かつて友人がジャガーのアドバイザーとして渡英せねばならず、しばし彼は英国で暮らしていたのだが、いきなり電話がかかってきて、車を買わなければいけなくなってしまい、ジャガーとアストンと候補があるんだけど、どっちがいいかな? ととんでもない話が舞い込んできた。「そりゃアストンに決まっているだろうが!」と電話口で叫び声に近い大声だったように記憶する。
ニッサンの誘致にも関係している彼が、いつもの同僚と帰るときに彼が送ってくれるというので、彼のジャガーのなかで待っていたときがあり、ダッシュボードを覗くと、そこにカセットテープが置いてあり、エリック・クラプトンの曲がズラリと並んでいた。
彼が車に戻り、ドアを開けて入ってくるやいなやキーを捻る前に、「このテープはお子様のかな?」と訊くと、彼は「いや、私の大事なテープだ」と答えが返ってきた。たまらず友人も、「自分も日本にいるときはもうクラプトンをコピーしまくったよ」と言葉を返すと、それからは話が止まらず、クラプトンからあらゆるロックな話に膨らみすぎて家まで遠回りして帰るほどだったという。

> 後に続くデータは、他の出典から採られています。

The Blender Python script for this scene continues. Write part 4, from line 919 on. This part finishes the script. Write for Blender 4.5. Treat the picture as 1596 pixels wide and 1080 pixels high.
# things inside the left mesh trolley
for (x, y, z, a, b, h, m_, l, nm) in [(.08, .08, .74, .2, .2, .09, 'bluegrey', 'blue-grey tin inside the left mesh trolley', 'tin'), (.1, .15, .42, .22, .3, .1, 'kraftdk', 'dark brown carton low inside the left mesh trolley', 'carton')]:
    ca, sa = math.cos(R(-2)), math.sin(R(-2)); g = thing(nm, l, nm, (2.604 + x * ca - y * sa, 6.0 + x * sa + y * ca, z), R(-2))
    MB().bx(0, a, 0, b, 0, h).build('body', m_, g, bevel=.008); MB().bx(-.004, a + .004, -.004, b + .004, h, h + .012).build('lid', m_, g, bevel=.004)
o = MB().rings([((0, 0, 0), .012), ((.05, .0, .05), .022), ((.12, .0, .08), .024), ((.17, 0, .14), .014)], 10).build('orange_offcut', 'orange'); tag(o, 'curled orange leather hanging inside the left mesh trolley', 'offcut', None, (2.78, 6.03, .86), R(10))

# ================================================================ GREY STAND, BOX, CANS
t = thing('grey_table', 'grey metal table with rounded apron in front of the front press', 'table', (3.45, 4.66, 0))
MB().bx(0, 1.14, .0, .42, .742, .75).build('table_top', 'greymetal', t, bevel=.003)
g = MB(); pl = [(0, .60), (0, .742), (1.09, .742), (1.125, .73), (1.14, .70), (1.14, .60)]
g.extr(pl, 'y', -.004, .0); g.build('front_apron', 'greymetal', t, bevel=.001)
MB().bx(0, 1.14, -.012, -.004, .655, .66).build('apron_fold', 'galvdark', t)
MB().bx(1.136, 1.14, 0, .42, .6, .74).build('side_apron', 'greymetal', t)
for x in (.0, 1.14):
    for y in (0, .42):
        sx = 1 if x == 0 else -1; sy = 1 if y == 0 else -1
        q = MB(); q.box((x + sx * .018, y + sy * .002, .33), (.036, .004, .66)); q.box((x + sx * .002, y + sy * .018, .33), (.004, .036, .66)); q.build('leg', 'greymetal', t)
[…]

それからというもの、同じ社内で仲の良いとされている英国の友人は、それまでどこかでイエローという気持ちがあったであろう話し方、接し方がガラッと変わり、心底友人として付き合うようになったという話を聞いて、そうか、これからの国際社会との付き合い方はメガネをかけ、計算機を持ったビジネスマンというものではなく、どれだけ遊んできたかというおまえのような天真爛漫なものが世界を回し始めるのかなと大笑いしたことがある。実際、いまグローバルな付き合いとしての商社マンより、世界を動かしているのはオタクと呼ばれる人種だと自分は固く信じている、開花宣言の出るとか出ないとか言われている春の目覚めな朝だった……。